▸ Work to be completed
Extract, unchanged, every line from the top of the material below through the line with "620), zO(1560, 616)])", and no more.

▸ Data block
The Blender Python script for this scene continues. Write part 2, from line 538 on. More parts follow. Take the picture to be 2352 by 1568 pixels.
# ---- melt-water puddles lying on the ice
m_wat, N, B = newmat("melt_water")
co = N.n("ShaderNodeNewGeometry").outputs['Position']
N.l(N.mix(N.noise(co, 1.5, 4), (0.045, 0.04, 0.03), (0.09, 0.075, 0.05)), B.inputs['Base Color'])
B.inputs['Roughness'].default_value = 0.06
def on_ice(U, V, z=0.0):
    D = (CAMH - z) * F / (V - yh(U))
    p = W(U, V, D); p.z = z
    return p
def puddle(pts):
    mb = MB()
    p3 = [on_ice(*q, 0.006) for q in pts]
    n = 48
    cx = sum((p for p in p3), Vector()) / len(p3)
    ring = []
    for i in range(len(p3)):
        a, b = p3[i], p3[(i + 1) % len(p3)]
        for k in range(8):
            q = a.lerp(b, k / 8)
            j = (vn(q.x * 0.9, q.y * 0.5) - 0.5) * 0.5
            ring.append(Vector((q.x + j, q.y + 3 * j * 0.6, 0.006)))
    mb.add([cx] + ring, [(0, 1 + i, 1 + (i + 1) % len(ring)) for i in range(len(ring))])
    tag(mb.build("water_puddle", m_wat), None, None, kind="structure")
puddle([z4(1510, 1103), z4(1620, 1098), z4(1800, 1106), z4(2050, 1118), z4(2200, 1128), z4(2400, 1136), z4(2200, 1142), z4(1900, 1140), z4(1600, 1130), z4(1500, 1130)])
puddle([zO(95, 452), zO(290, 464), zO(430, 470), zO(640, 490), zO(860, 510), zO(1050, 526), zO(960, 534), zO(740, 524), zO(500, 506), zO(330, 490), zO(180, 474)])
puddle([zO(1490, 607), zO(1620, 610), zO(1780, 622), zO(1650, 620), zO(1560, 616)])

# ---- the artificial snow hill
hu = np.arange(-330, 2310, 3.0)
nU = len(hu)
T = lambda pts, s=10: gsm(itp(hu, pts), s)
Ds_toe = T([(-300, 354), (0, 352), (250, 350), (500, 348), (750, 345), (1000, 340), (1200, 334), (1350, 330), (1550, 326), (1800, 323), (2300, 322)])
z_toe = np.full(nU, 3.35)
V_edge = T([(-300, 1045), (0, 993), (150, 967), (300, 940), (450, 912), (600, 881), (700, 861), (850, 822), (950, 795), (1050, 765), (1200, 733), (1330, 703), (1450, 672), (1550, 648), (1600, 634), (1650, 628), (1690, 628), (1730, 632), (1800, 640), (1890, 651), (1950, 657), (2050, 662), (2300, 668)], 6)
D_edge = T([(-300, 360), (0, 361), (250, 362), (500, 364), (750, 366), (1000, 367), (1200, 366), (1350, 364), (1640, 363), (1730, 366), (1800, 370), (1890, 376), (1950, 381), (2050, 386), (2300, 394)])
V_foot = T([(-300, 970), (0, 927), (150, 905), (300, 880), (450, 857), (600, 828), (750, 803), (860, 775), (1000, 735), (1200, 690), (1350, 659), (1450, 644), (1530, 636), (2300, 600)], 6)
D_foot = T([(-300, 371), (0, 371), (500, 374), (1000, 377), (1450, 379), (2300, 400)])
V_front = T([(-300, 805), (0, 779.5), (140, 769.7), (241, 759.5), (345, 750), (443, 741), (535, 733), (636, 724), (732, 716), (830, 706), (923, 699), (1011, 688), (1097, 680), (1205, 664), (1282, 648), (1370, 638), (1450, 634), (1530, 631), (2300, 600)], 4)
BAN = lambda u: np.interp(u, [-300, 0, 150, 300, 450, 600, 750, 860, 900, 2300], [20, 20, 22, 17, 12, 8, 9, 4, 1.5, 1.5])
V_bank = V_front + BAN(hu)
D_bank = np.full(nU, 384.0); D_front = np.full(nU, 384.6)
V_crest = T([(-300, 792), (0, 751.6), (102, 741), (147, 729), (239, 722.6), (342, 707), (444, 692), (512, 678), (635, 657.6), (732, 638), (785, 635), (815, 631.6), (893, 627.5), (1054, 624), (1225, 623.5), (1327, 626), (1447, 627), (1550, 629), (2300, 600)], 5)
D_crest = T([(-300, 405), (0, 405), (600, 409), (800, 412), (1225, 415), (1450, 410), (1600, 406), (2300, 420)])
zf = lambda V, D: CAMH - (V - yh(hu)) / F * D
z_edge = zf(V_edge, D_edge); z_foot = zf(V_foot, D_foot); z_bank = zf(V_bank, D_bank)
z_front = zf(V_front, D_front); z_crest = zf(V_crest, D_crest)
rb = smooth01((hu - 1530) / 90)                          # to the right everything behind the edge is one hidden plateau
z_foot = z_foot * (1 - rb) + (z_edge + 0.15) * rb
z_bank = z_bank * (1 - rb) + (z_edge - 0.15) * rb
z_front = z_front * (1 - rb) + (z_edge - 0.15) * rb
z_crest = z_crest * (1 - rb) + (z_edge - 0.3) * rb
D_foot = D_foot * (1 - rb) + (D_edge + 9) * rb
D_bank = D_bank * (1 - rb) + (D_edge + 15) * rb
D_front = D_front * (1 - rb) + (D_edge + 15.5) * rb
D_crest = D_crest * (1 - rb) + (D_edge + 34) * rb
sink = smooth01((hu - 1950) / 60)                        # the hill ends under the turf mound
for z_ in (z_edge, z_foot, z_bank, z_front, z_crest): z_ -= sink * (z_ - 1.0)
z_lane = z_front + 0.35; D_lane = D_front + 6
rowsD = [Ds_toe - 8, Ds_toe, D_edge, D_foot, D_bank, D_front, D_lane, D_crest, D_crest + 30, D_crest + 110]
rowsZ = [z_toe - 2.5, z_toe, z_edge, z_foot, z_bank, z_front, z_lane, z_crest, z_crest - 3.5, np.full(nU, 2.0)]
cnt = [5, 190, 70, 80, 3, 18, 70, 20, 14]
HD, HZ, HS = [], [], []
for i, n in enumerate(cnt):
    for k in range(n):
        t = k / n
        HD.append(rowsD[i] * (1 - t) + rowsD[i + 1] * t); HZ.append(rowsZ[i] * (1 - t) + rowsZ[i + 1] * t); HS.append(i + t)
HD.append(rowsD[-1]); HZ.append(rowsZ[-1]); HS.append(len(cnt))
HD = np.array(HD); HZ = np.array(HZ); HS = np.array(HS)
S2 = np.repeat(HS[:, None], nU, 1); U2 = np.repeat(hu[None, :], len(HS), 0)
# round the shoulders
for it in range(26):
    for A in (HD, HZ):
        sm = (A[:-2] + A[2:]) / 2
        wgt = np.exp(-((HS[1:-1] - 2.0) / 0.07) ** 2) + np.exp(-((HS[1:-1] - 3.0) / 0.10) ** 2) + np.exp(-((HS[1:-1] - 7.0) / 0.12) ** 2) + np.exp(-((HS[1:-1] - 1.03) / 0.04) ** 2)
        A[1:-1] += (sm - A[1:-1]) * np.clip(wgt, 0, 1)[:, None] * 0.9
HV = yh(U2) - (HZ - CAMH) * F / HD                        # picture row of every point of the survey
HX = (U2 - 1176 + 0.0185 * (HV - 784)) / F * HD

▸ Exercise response
The Blender Python script for this scene continues. Write part 2, from line 538 on. More parts follow. Take the picture to be 2352 by 1568 pixels.
# ---- melt-water puddles lying on the ice
m_wat, N, B = newmat("melt_water")
co = N.n("ShaderNodeNewGeometry").outputs['Position']
N.l(N.mix(N.noise(co, 1.5, 4), (0.045, 0.04, 0.03), (0.09, 0.075, 0.05)), B.inputs['Base Color'])
B.inputs['Roughness'].default_value = 0.06
def on_ice(U, V, z=0.0):
    D = (CAMH - z) * F / (V - yh(U))
    p = W(U, V, D); p.z = z
    return p
def puddle(pts):
    mb = MB()
    p3 = [on_ice(*q, 0.006) for q in pts]
    n = 48
    cx = sum((p for p in p3), Vector()) / len(p3)
    ring = []
    for i in range(len(p3)):
        a, b = p3[i], p3[(i + 1) % len(p3)]
        for k in range(8):
            q = a.lerp(b, k / 8)
            j = (vn(q.x * 0.9, q.y * 0.5) - 0.5) * 0.5
            ring.append(Vector((q.x + j, q.y + 3 * j * 0.6, 0.006)))
    mb.add([cx] + ring, [(0, 1 + i, 1 + (i + 1) % len(ring)) for i in range(len(ring))])
    tag(mb.build("water_puddle", m_wat), None, None, kind="structure")
puddle([z4(1510, 1103), z4(1620, 1098), z4(1800, 1106), z4(2050, 1118), z4(2200, 1128), z4(2400, 1136), z4(2200, 1142), z4(1900, 1140), z4(1600, 1130), z4(1500, 1130)])
puddle([zO(95, 452), zO(290, 464), zO(430, 470), zO(640, 490), zO(860, 510), zO(1050, 526), zO(960, 534), zO(740, 524), zO(500, 506), zO(330, 490), zO(180, 474)])
puddle([zO(1490, 607), zO(1620, 610), zO(1780, 622), zO(1650, 620), zO(1560, 616)])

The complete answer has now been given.